● PROBLEM: Without the pictures, set down every line of the data exactly.

[start DATASET EXCERPT]

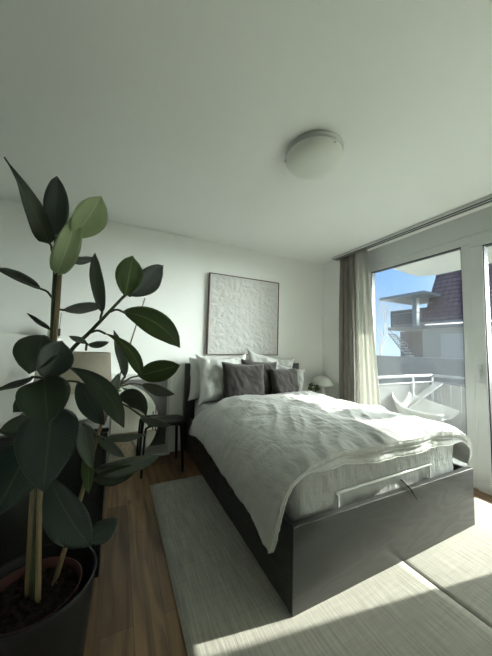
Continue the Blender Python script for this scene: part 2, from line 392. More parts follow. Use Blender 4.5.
# ------------------------------------------------------------------ rug: two halves meeting in a seam
def rug(x0, x1, y0, y1, seed):
    bm = bmesh.new(); nx, ny = 24, 60; V = []
    for j in range(ny+1):
        row = []
        for i in range(nx+1):
            x = x0+(x1-x0)*i/nx; y = y0+(y1-y0)*j/ny
            e = .006*noise.noise(Vector((x*2, y*1.2, seed)))
            z = .010+.0025*noise.noise(Vector((x*3, y*3, seed+5)))
            if i in (0, nx): x += e*.8
            row.append(bm.verts.new((x, y, z)))
        V.append(row)
    for j in range(ny):
        for i in range(nx): bm.faces.new((V[j][i], V[j][i+1], V[j+1][i+1], V[j+1][i]))
    o = link('rug', bm, M['rug'], smooth=True)
    so = o.modifiers.new('thick', 'SOLIDIFY'); so.thickness = .008; so.offset = 1 if False else -1
    return o
tag(rug(.31, 1.530, -1.2, 2.45, 1), 'cream ribbed rug under left half of bed, beside bare wood floor', 'rug', 'cream rugs laid edge to edge')
tag(rug(1.533, 2.765, -1.2, 2.45, 3), 'cream ribbed rug under right half of bed, nearer the windows', 'rug', 'cream rugs laid edge to edge')

# ------------------------------------------------------------------ bed
BX0, BX1 = .765, 2.325
t = thing('bed_frame', 'black-brown wooden double bed frame with tall headboard standing on cream rugs', 'bed', (1.545, 2.05, .012))
b = bmesh.new(); box(b, .725, 2.345, 3.075, 3.13, .012, 1.005); part('headboard', b, M['black_wood'], t, bevel=.003)
b = bmesh.new(); box(b, BX0, BX1, 1.03, 1.065, .012, .397); part('footboard', b, M['black_wood'], t, bevel=.0025)
for x0 in (BX0+.004, BX1-.034):
    b = bmesh.new(); box(b, x0, x0+.03, 1.065, 3.075, .014, .385); part('side_rail', b, M['black_wood'], t, bevel=.002)
b = bmesh.new(); box(b, BX0+.034, BX1-.034, 1.065, 1.078, .2, .385); part('inner_lip', b, M['black_wood'], t)
for y in [1.2+.155*i for i in range(12)]:
    b = bmesh.new(); box(b, BX0+.034, BX1-.034, y, y+.07, .30, .318); part('slat', b, M['brown_frame'], t, bevel=.002)
b = bmesh.new(); tube(b, [(1.545, y, .26) for y in (1.08, 3.07)], .02); part('centre_beam', b, M['steel'], t)
b = bmesh.new()
tube(b, curve([(1.10, 1.091, .30), (1.10, 1.091, .435), (1.112, 1.091, .452), (1.5, 1.091, .457), (1.90, 1.091, .462), (1.912, 1.091, .447), (1.912, 1.091, .30)], 4), .0065)
part('mattress_retainer', b, M['white'], t, label='thin white metal mattress retainer bar', smooth=True)

# mattress with its fitted sheet
def mattress():
    bm = bmesh.new(); x0, x1, y0, y1, z0, z1 = .835, 2.262, 1.104, 3.068, .322, .605
    n = 90
    # rounded box by projecting a subdivided cube
    bmesh.ops.create_cube(bm, size=2); bmesh.ops.subdivide_edges(bm, edges=bm.edges, cuts=n, use_grid_fill=True)
    r = .05; hx, hy, hz = (x1-x0)/2, (y1-y0)/2, (z1-z0)/2; c = Vector(((x0+x1)/2, (y0+y1)/2, (z0+z1)/2))
    for v in bm.verts:
        p = Vector((v.co.x*hx, v.co.y*hy, v.co.z*hz))
        q = Vector((max(-hx+r, min(hx-r, p.x)), max(-hy+r, min(hy-r, p.y)), max(-hz+r, min(hz-r, p.z))))
        d = p-q
        if d.length > 1e-6: d = d.normalized()*r
        w = c+q+d
        k = .004*noise.noise(w*7) - .009*abs(noise.noise(Vector((w.x*13+w.z*5, w.y*13, w.z*6-w.x*3)))) - .006*abs(noise.noise(Vector((w.x*24-w.z*12, w.y*24, w.z*22))))+.004
        v.co = w+(d.normalized() if d.length > 0 else Vector((0, 0, 1)))*k if d.length > 0 else w
    return bm
o = link('mattress', mattress(), M['sheet'], smooth=True)
tag(origin(o, (1.55, 2.08, .32)), 'thick mattress in crinkled white fitted sheet lying in black bed frame', 'mattress')

# strap over the footboard
b = bmesh.new()
pts = curve([(1.60, 1.080, .43), (1.60, 1.062, .425), (1.602, 1.045, .414), (1.604, 1.022, .402), (1.62, 1.014, .372), (1.66, 1.014, .335)], 6)
tube(b, pts, .0055, 8)
tag(origin(link('cable', b, M['black_metal'], smooth=True), pts[0]), 'short dark cable hanging over the top edge of the footboard', 'cable')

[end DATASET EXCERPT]

● EXPECTED ANSWER:
Continue the Blender Python script for this scene: part 2, from line 392. More parts follow. Use Blender 4.5.
# ------------------------------------------------------------------ rug: two halves meeting in a seam
def rug(x0, x1, y0, y1, seed):
    bm = bmesh.new(); nx, ny = 24, 60; V = []
    for j in range(ny+1):
        row = []
        for i in range(nx+1):
            x = x0+(x1-x0)*i/nx; y = y0+(y1-y0)*j/ny
            e = .006*noise.noise(Vector((x*2, y*1.2, seed)))
            z = .010+.0025*noise.noise(Vector((x*3, y*3, seed+5)))
            if i in (0, nx): x += e*.8
            row.append(bm.verts.new((x, y, z)))
        V.append(row)
    for j in range(ny):
        for i in range(nx): bm.faces.new((V[j][i], V[j][i+1], V[j+1][i+1], V[j+1][i]))
    o = link('rug', bm, M['rug'], smooth=True)
    so = o.modifiers.new('thick', 'SOLIDIFY'); so.thickness = .008; so.offset = 1 if False else -1
    return o
tag(rug(.31, 1.530, -1.2, 2.45, 1), 'cream ribbed rug under left half of bed, beside bare wood floor', 'rug', 'cream rugs laid edge to edge')
tag(rug(1.533, 2.765, -1.2, 2.45, 3), 'cream ribbed rug under right half of bed, nearer the windows', 'rug', 'cream rugs laid edge to edge')

# ------------------------------------------------------------------ bed
BX0, BX1 = .765, 2.325
t = thing('bed_frame', 'black-brown wooden double bed frame with tall headboard standing on cream rugs', 'bed', (1.545, 2.05, .012))
b = bmesh.new(); box(b, .725, 2.345, 3.075, 3.13, .012, 1.005); part('headboard', b, M['black_wood'], t, bevel=.003)
b = bmesh.new(); box(b, BX0, BX1, 1.03, 1.065, .012, .397); part('footboard', b, M['black_wood'], t, bevel=.0025)
for x0 in (BX0+.004, BX1-.034):
    b = bmesh.new(); box(b, x0, x0+.03, 1.065, 3.075, .014, .385); part('side_rail', b, M['black_wood'], t, bevel=.002)
b = bmesh.new(); box(b, BX0+.034, BX1-.034, 1.065, 1.078, .2, .385); part('inner_lip', b, M['black_wood'], t)
for y in [1.2+.155*i for i in range(12)]:
    b = bmesh.new(); box(b, BX0+.034, BX1-.034, y, y+.07, .30, .318); part('slat', b, M['brown_frame'], t, bevel=.002)
b = bmesh.new(); tube(b, [(1.545, y, .26) for y in (1.08, 3.07)], .02); part('centre_beam', b, M['steel'], t)
b = bmesh.new()
tube(b, curve([(1.10, 1.091, .30), (1.10, 1.091, .435), (1.112, 1.091, .452), (1.5, 1.091, .457), (1.90, 1.091, .462), (1.912, 1.091, .447), (1.912, 1.091, .30)], 4), .0065)
part('mattress_retainer', b, M['white'], t, label='thin white metal mattress retainer bar', smooth=True)

# mattress with its fitted sheet
def mattress():
    bm = bmesh.new(); x0, x1, y0, y1, z0, z1 = .835, 2.262, 1.104, 3.068, .322, .605
    n = 90
    # rounded box by projecting a subdivided cube
    bmesh.ops.create_cube(bm, size=2); bmesh.ops.subdivide_edges(bm, edges=bm.edges, cuts=n, use_grid_fill=True)
    r = .05; hx, hy, hz = (x1-x0)/2, (y1-y0)/2, (z1-z0)/2; c = Vector(((x0+x1)/2, (y0+y1)/2, (z0+z1)/2))
    for v in bm.verts:
        p = Vector((v.co.x*hx, v.co.y*hy, v.co.z*hz))
        q = Vector((max(-hx+r, min(hx-r, p.x)), max(-hy+r, min(hy-r, p.y)), max(-hz+r, min(hz-r, p.z))))
        d = p-q
        if d.length > 1e-6: d = d.normalized()*r
        w = c+q+d
        k = .004*noise.noise(w*7) - .009*abs(noise.noise(Vector((w.x*13+w.z*5, w.y*13, w.z*6-w.x*3)))) - .006*abs(noise.noise(Vector((w.x*24-w.z*12, w.y*24, w.z*22))))+.004
        v.co = w+(d.normalized() if d.length > 0 else Vector((0, 0, 1)))*k if d.length > 0 else w
    return bm
o = link('mattress', mattress(), M['sheet'], smooth=True)
tag(origin(o, (1.55, 2.08, .32)), 'thick mattress in crinkled white fitted sheet lying in black bed frame', 'mattress')

# strap over the footboard
b = bmesh.new()
pts = curve([(1.60, 1.080, .43), (1.60, 1.062, .425), (1.602, 1.045, .414), (1.604, 1.022, .402), (1.62, 1.014, .372), (1.66, 1.014, .335)], 6)
tube(b, pts, .0055, 8)
tag(origin(link('cable', b, M['black_metal'], smooth=True), pts[0]), 'short dark cable hanging over the top edge of the footboard', 'cable')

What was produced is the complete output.